I don’t have enough gold to do an arena or buy new decks. I can’t seem to win any matches which is the only way to get more gold from quests and I’m stuck.

You only receive ten gold for every three matches you win against a real player and the rest comes from completing quests. But that leaves me with a lot of dead time where I’m losing and nothing is getting done. Contrast to Payday 2 where even if I lost five heists in a row, I’m still walking away with some experience that will add up.

At this point the prospect of spending more time playing Hearthstone hoping to get lucky or giving money to get more cards/arcane dust, I can compare it to me asking to be punched in the face.

My suggestion would be to change how gold is rewarded and say that losing a match gains you one gold, winning one match gets you five and winning three in a row provides the ten gold reward on top of any quests that you do.

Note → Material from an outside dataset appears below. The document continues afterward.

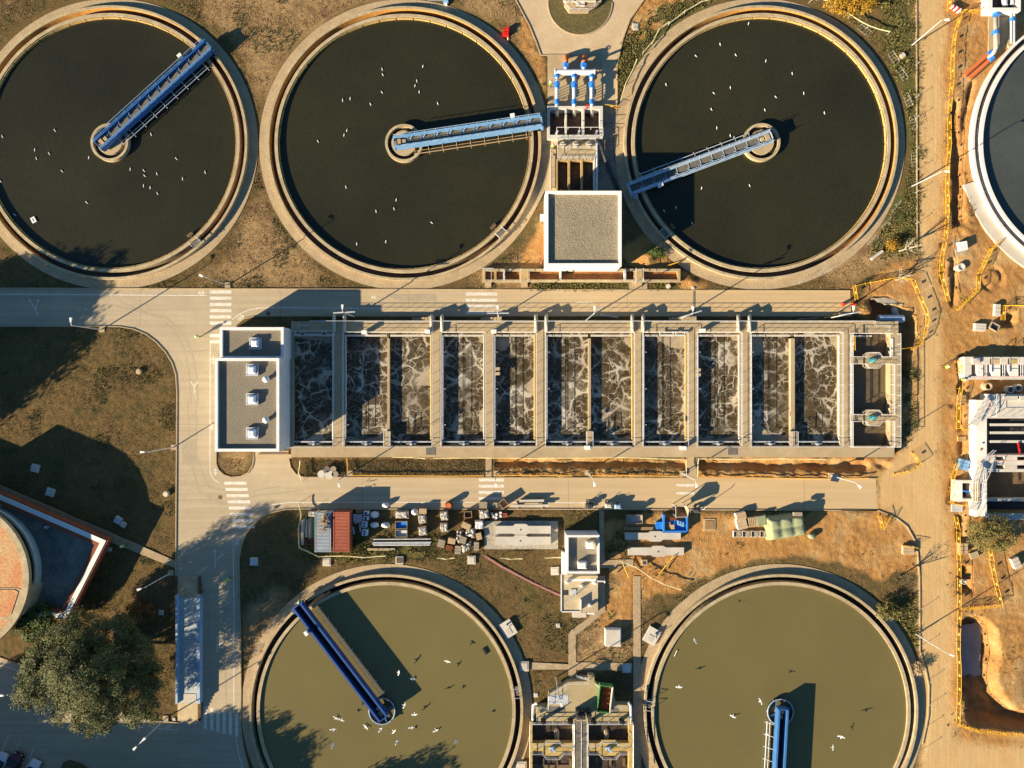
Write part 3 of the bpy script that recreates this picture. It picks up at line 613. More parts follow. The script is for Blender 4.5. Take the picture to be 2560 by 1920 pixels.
# small platforms in the launders
for k, (t, c, px, py) in enumerate(((T1, c1, 492, 608), (T2, c2, 1254, 585), (T3, c3, 1662, 583), (T5, c5, 1620, 1760), (T4, c4, 1286, 1730))):
    p = P(px, py, .8); a = math.atan2(p.y-c.y, p.x-c.x); mb = MB(); r = (p-Vector((c.x, c.y, p.z))).length
    mb.ring((c.x, c.y), 324*f_, 337*f_, 0.5, 0.62, 6, a-.035, a+.035); mb.build('launder_platform', grating, t)
    for s in (-.035, .035):
        rb = MB(); q = [(c.x+rr*f_*math.cos(a+s), c.y+rr*f_*math.sin(a+s), 1.5) for rr in (322, 339)]; rb.tube(q, .05, 5); rb.tube([(q[0][0], q[0][1], .6), q[0]], .04, 5); rb.tube([(q[1][0], q[1][1], .6), q[1]], .04, 5); rb.build('platform_rail', galv, t)
    if k < 3:
        sb = MB(); b = Vector((math.cos(a), math.sin(a), 0)); m_ = Vector((c.x, c.y, 0))+b*305*f_; u = Vector((-b.y, b.x, 0))
        sb.beam(m_-u*.5+Vector((0, 0, .55)), m_+u*.5+Vector((0, 0, .55)), .5, .3); sb.tube([m_+Vector((0, 0, .5)), m_+b*.9+Vector((0, 0, .6))], .08, 6); sb.build('scum_box', conc_dk, t)
# centre works of the lower tanks
for t, (px, py) in ((T4, (955, 1778)), (T5, (1951, 1780))):
    c = P(px, py, .9); mb = MB()
    mb.tube([(c.x+2.0*math.cos(a*PI/18), c.y+2.0*math.sin(a*PI/18), .95) for a in range(36)], .09, 6, True)
    for a in range(6): mb.tube([(c.x+2.0*math.cos(a*PI/3), c.y+2.0*math.sin(a*PI/3), .2), (c.x+2.0*math.cos(a*PI/3), c.y+2.0*math.sin(a*PI/3), .95)], .06, 5)
    mb.build('centre_ring', blue_pale, t)
    MB().ring((c.x, c.y), 1.93, 2.0, 0.3, .85, 40).build('inlet_skirt', dark, t)
    MB().cyl((c.x, c.y), .75, -.5, 1.4, 24).build('centre_column', conc, t)
    mb = MB()
    for a in (0.4, 0.4+PI/2): mb.beam((c.x-1.95*math.cos(a), c.y-1.95*math.sin(a), .8), (c.x+1.95*math.cos(a), c.y+1.95*math.sin(a), .8), .14, .14)
    mb.build('cross_beam', blue, t)

# ---------------------------------------------------------------- scraper bridges
def bridge(name, label, pin, pout, z0, z1, wd, m, rail=blue_pale, scum_side=-1, dense=False, tip='box', scum_m=galv):
    a = P(pin[0], pin[1], z1); b = P(pout[0], pout[1], z1); d = b-a; L = d.length; rz = math.atan2(d.y, d.x)
    t = thing(name, label, 'bridge', (a.x, a.y, 0), rz, 'travelling scraper bridges')
    for s in (-1, 1):
        g = MB(); y = s*(wd/2-.13); gw = .13 if not dense else .1; g.box(0, y-gw, z0, L, y+gw, z1); fw = .2 if not dense else .14; g.box(-.02, y-fw, z1+.002, L+.02, y+fw, z1+.06); g.box(-.02, y-fw, z0-.06, L+.02, y+fw, z0-.002); go_ = g.build('girder', m, t, True)
        h = MB(); n = int(L/1.6)
        for k in range(n+1 if not dense else 0):
            x = .1+(L-.2)*k/n; h.tube([(x, s*(wd/2-.02), z1), (x, s*(wd/2+.06), z1+.55)], .035, 5)
        if not dense: h.tube([(0, s*(wd/2+.06), z1+.55), (L, s*(wd/2+.06), z1+.55)], .04, 5); h.v and h.build('handrail', rail, t, True)
    k = MB(); zz = (z0*.45+z1*.55) if not dense else z0+.1
    k.box(.3, -wd/2+.26, zz-.06, L, wd/2-.26, zz); k.build('walkway', grating if not dense else rubber_and_shade, t, True)  # dense bridges: black colour paints the shade between the high girders
    st = MB(); n = int(L/(0.8 if dense else 1.9))
    for q in range(1, n):
        x = L*q/n; st.beam((x, -wd/2+.26, zz+.05), (x, wd/2-.26, zz+.05), .07, .06)
        if not dense: st.beam((x, wd/2-.3, z1-.1), (x+.35, wd/2-.7, zz+.1), .08, .08); st.beam((x+.7, wd/2-.3, z1-.1), (x+.35, wd/2-.7, zz+.1), .08, .08)
        else: st.beam((x, -wd/2+.26, zz+.1), (x+.4, wd/2-.26, zz+.1), .05, .05)
    st.build('cross_brace', dark if dense else m, t, True)['kind'] = 'stuff'
    MB().box(-.12, -wd/2-.05, z0, .0-.025, wd/2+.05, z1+.02).build('end_frame', m, t, True); MB().box(L+.03, -wd/2-.25, z0-.15, L+.25, wd/2+.25, z1-.15).build('end_carriage', m, t, True)
    for s in (-1, 1):
        wv = MB(); n = 14; yy = s*(wd/2+.1)
        for j in (0, 1): pass
        wv.tube([(L-.35, yy-.12, .95), (L-.35, yy+.12, .95)], .24, 14); wv.build('drive_wheel', rubber_and_shade, t, True)
    dr = MB(); dr.box(L-.75, wd/2+.05, z0-.2, L-.1, wd/2+.65, z0+.35); dr.tube([(L-.4, wd/2+.3, z0+.35), (L-.4, wd/2+.3, z0+.8)], .14, 8); dr.build('drive_motor', m, t, True)
    cb = MB(); cb.box(L*.80, (wd/2+.12)*-scum_side, z1-.3, L*.80+.62, (wd/2+.55)*-scum_side, z1+.62) if True else 0
    cb.box(L*.80-.03, (wd/2+.09)*-scum_side, z1+.63, L*.80+.65, (wd/2+.58)*-scum_side, z1+.68); cb.build('control_cabinet', white, t, True)
    sp = MB(); y = scum_side*(wd/2+.95); sp.tube([(2.6, y, .95), (L-2.2, y, .95)], .08, 6); sp.tube([(2.6, y-scum_side*.45, .95), (L-2.2, y-scum_side*.45, .95)], .05, 6)
    for q in range(9):
        x = 2.8+(L-5.2)*q/8; sp.tube([(x, scum_side*wd/2, z0+.1), (x, y, .95), (x, y+scum_side*.3, .7)], .04, 5)
    sp.build('scum_pipe', scum_m, t, True)
    hp = MB(); hp.box(.25, -.45, zz+.003, .95, .45, zz+.3); hp.box(1.15, -.3, zz+.003, 1.7, .3, zz+.22); hp.build('slip_ring_box', conc, t, True)
    return t
bridge('scraper_bridge', 'bright blue scraper bridge with control cabinet, upper left tank', (243, 361), (518, 112), 1.2, 2.2, 1.85, blue)
bridge('scraper_bridge', 'pale blue scraper bridge reaching right towards the intake chambers', (986, 355), (1352, 301), 1.15, 2.2, 1.75, blue_lt, scum_m=wood)
bridge('scraper_bridge', 'pale grey blue scraper bridge half in the square shadow', (1929, 339), (1578, 471), 1.15, 2.0, 1.7, blue_pale, galv)
bridge('scraper_bridge', 'deep blue scraper bridge casting a wide shadow on olive water', (957, 1797), (743, 1517), 1.45, 2.6, 1.6, blue_dp, blue_lt, -1, True)
bridge('scraper_bridge', 'blue scraper bridge running off the bottom edge of the picture', (1959, 1776), (1941, 2110), 1.45, 2.65, 1.55, blue, blue_lt, -1, True)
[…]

That one gold for losing may sound insignificant but remember that any forward momentum is good, no matter how big or small.

Anytime someone walks away with the feeling that they just wasted time and it would have been better to not play your game, you have a serious problem with your progression model. While player progression is finite, given the right mechanics and systems you can build a very compelling game progression model to keep people coming back for more.

But when that momentum of progression is either lost or going backwards, your game can feel like hitting your head against a brick wall and hoping that this time the wall will crack a little.